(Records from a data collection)

----------

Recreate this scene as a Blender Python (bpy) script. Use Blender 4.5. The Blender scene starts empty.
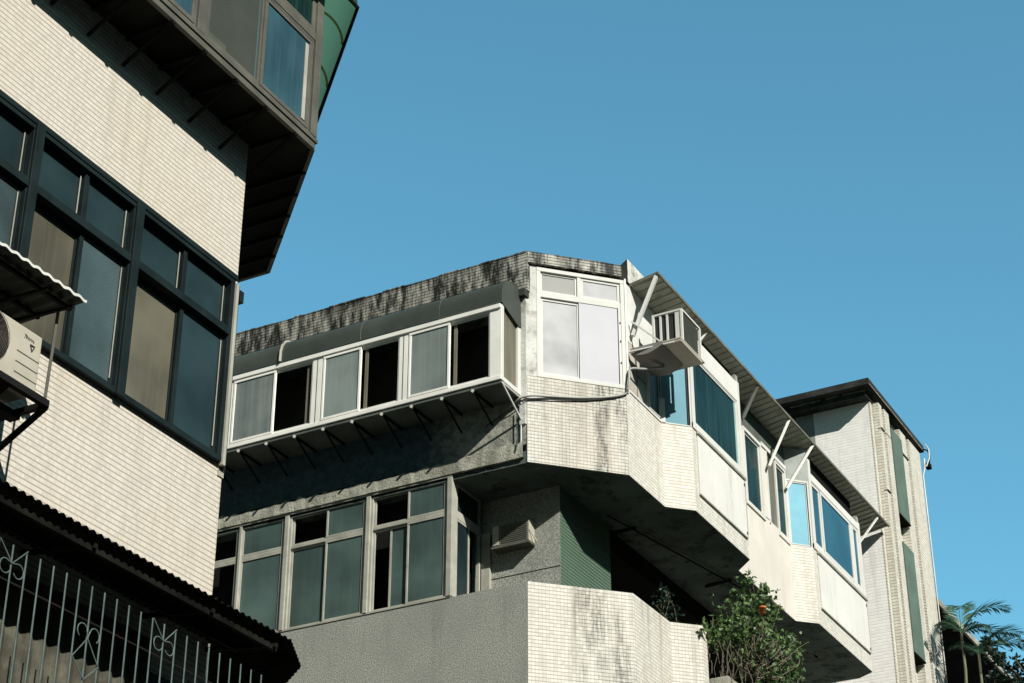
import bpy, bmesh, math, random
from math import sin, cos, radians, pi, sqrt
from mathutils import Vector, Matrix
random.seed(7)
SC = bpy.context.scene
COL = SC.collection

# ------------------------------------------------------------------ materials
class NT:
    def __init__(s, name):
        s.m = bpy.data.materials.new(name); s.m.use_nodes = True
        s.t = s.m.node_tree; s.n = s.t.nodes; s.l = s.t.links
        s.b = s.n['Principled BSDF']
    def node(s, typ, **kw):
        n = s.n.new(typ)
        for k, v in kw.items(): setattr(n, k, v)
        return n
    def put(s, sock, v):
        if isinstance(v, bpy.types.NodeSocket): s.l.new(v, sock)
        elif isinstance(v, (tuple, list)) and len(v) == 3 and sock.type == 'RGBA': sock.default_value = (*v, 1)
        else: sock.default_value = v
    def math(s, op, a, b=0.0, c=0.0, clamp=False):
        n = s.node('ShaderNodeMath', operation=op); n.use_clamp = clamp
        s.put(n.inputs[0], a); s.put(n.inputs[1], b); s.put(n.inputs[2], c)
        return n.outputs[0]
    def mix(s, f, a, b, mode='MIX'):
        n = s.node('ShaderNodeMix', data_type='RGBA', blend_type=mode)
        s.put(n.inputs[0], f); s.put(n.inputs[6], a); s.put(n.inputs[7], b)
        return n.outputs[2]
    def uv(s):
        n = s.node('ShaderNodeUVMap'); n.uv_map = 'UVMap'
        sp = s.node('ShaderNodeSeparateXYZ'); s.l.new(n.outputs[0], sp.inputs[0])
        return sp.outputs[0], sp.outputs[1]
    def vec(s, x, y, z=0.0):
        n = s.node('ShaderNodeCombineXYZ'); s.put(n.inputs[0], x); s.put(n.inputs[1], y); s.put(n.inputs[2], z)
        return n.outputs[0]
    def obj(s):
        return s.node('ShaderNodeTexCoord').outputs['Object']
    def noise(s, vec, scale=1.0, detail=4.0, rough=.55, dist=0.0):
        n = s.node('ShaderNodeTexNoise'); s.l.new(vec, n.inputs['Vector'])
        n.inputs['Scale'].default_value = scale; n.inputs['Detail'].default_value = detail
        n.inputs['Roughness'].default_value = rough; n.inputs['Distortion'].default_value = dist
        return n.outputs['Fac']
    def ramp(s, f, lo, hi, a=0.0, b=1.0):
        n = s.node('ShaderNodeMapRange'); n.interpolation_type = 'SMOOTHSTEP'
        s.put(n.inputs[0], f); n.inputs[1].default_value = lo; n.inputs[2].default_value = hi
        n.inputs[3].default_value = a; n.inputs[4].default_value = b
        return n.outputs[0]
    def white(s, vec):
        n = s.node('ShaderNodeTexWhiteNoise', noise_dimensions='3D'); s.l.new(vec, n.inputs['Vector'])
        return n.outputs['Value']
    def bump(s, h, dist=.003, strength=1.0):
        n = s.node('ShaderNodeBump'); n.inputs['Distance'].default_value = dist
        n.inputs['Strength'].default_value = strength
        s.put(n.inputs['Height'], h); s.l.new(n.outputs[0], s.b.inputs['Normal'])
    def done(s, col, rough=.7, spec=.3, metal=0.0):
        s.put(s.b.inputs['Base Color'], col); s.put(s.b.inputs['Roughness'], rough)
        s.b.inputs['Specular IOR Level'].default_value = spec
        s.b.inputs['Metallic'].default_value = metal
        return s.m

def tile(name, base, grout, w=.05, h=.05, gw=.10, gh=.16, vs=.55, hs=1.0, stain=.35, scol=(.05,.052,.045),
         lo=.56, hi=.75, seed=0., warm=(.42,.33,.22), wamt=.25, rough=.62, us=3.2, fs=9, umask=None, run=.3, cv=.14):
    s = NT(name); U, V = s.uv()
    fu = s.math('FRACT', s.math('DIVIDE', U, w)); fv = s.math('FRACT', s.math('DIVIDE', V, h))
    lu = s.math('MULTIPLY', s.math('LESS_THAN', fu, gw), vs)
    # soft bevelled horizontal joint
    dv = s.math('ABSOLUTE', s.math('SUBTRACT', fv, .5))
    lv = s.math('MULTIPLY', s.ramp(dv, .5-gh*.5-.06, .5-gh*.5+.02), hs)
    line = s.math('MAXIMUM', lu, lv)
    cell = s.white(s.vec(s.math('FLOOR', s.math('DIVIDE', U, w)), s.math('FLOOR', s.math('DIVIDE', V, h)), seed))
    base2 = tuple(c*(1-cv) for c in base); base3 = tuple(min(1, c*1.08) for c in base)
    big = s.noise(s.vec(U, V, seed), .9, 4)
    col = s.mix(cell, base2, base3)
    col = s.mix(s.ramp(big, .35, .7, 0, wamt), col, warm)
    rn = s.noise(s.vec(s.math('MULTIPLY', U, 5.5), s.math('MULTIPLY', V, .28), seed+17), 1.0, 5, .62)
    col = s.mix(s.math('MULTIPLY', s.ramp(rn, .50, .70), run), col, tuple(c*.45 for c in warm))
    col = s.mix(line, col, grout)
    st = s.noise(s.vec(s.math('MULTIPLY', U, us), s.math('MULTIPLY', V, .5), seed+3), 1.0, 5, .6)
    fine = s.noise(s.vec(s.math('MULTIPLY', U, 1.6), s.math('MULTIPLY', V, .35), seed+9), fs, 6, .75)
    if umask:
        k_ = s.math('MULTIPLY', s.ramp(U, umask[0], umask[1], umask[4], 1.), s.ramp(U, umask[2], umask[3], 1., .05))
    else: k_ = 1.0
    m = s.math('MULTIPLY', s.math('MULTIPLY', s.ramp(st, lo, hi), s.ramp(fine, .35, .6)), k_)
    m2 = s.math('MULTIPLY', m, s.math('ADD', .55, s.math('MULTIPLY', line, .45)))
    col = s.mix(s.math('MULTIPLY', m2, stain, clamp=True), col, scol)
    s.bump(s.math('SUBTRACT', 1.0, line), .004, .8)
    return s.done(col, rough, .2)

def plain(name, base, rough=.6, spec=.3, var=.15, scale=2.0, dirt=.0, dcol=(.06,.055,.045), metal=0., bump=0., streak=False, lo=.5, hi=.75):
    s = NT(name); P = s.obj()
    n = s.noise(P, scale, 6, .6)
    col = s.mix(s.ramp(n, .3, .7), tuple(c*(1-var) for c in base), tuple(min(1, c*(1+var)) for c in base))
    if dirt > 0:
        if streak:
            mp = s.node('ShaderNodeMapping'); s.l.new(P, mp.inputs[0]); mp.inputs['Scale'].default_value = (4, 4, .45)
            d = s.noise(mp.outputs[0], 1.6, 6, .65)
        else: d = s.noise(P, scale*1.9, 8, .7, .3)
        f = s.noise(P, 14, 5, .7)
        m = s.math('MULTIPLY', s.ramp(d, lo, hi), s.ramp(f, .3, .6))
        col = s.mix(s.math('MULTIPLY', m, dirt), col, dcol)
    if bump > 0: s.bump(s.noise(P, 30, 6, .7), bump)
    return s.done(col, rough, spec, metal)

def terrazzo(name, base):
    s = NT(name); P = s.obj()
    a = s.noise(P, 62, 5, .85); b = s.noise(P, 1.3, 5, .6)
    mp = s.node('ShaderNodeMapping'); s.l.new(P, mp.inputs[0]); mp.inputs['Scale'].default_value = (3, 3, .35)
    c = s.noise(mp.outputs[0], 1.5, 5, .6)
    col = s.mix(s.ramp(a, .43, .57), tuple(x*.36 for x in base), tuple(x*1.3 for x in base))
    col = s.mix(s.ramp(b, .3, .75, 0, .35), col, tuple(x*.55 for x in base))
    col = s.mix(s.ramp(c, .5, .75, 0, .35), col, (.12,.12,.10))
    s.bump(a, .004)
    return s.done(col, .85, .2)

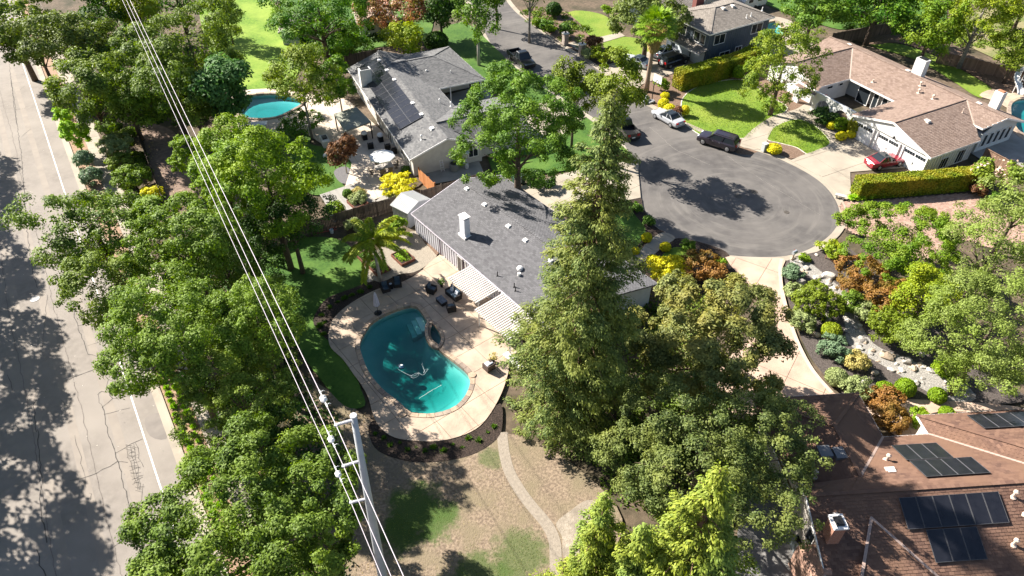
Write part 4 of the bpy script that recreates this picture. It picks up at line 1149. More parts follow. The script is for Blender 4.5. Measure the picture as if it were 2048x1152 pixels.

----------

• [Required work]: Reproduce exactly the run of lines that opens the listing and closes with the line holding "COL = SC.collection". Pictures are excluded.

• [The answer]:
Recreate this scene as a Blender Python (bpy) script. Use Blender 4.5. The Blender scene starts empty.
import bpy, bmesh, math, random
from math import sin, cos, radians, pi, sqrt
from mathutils import Vector, Matrix
random.seed(7)
SC = bpy.context.scene
COL = SC.collection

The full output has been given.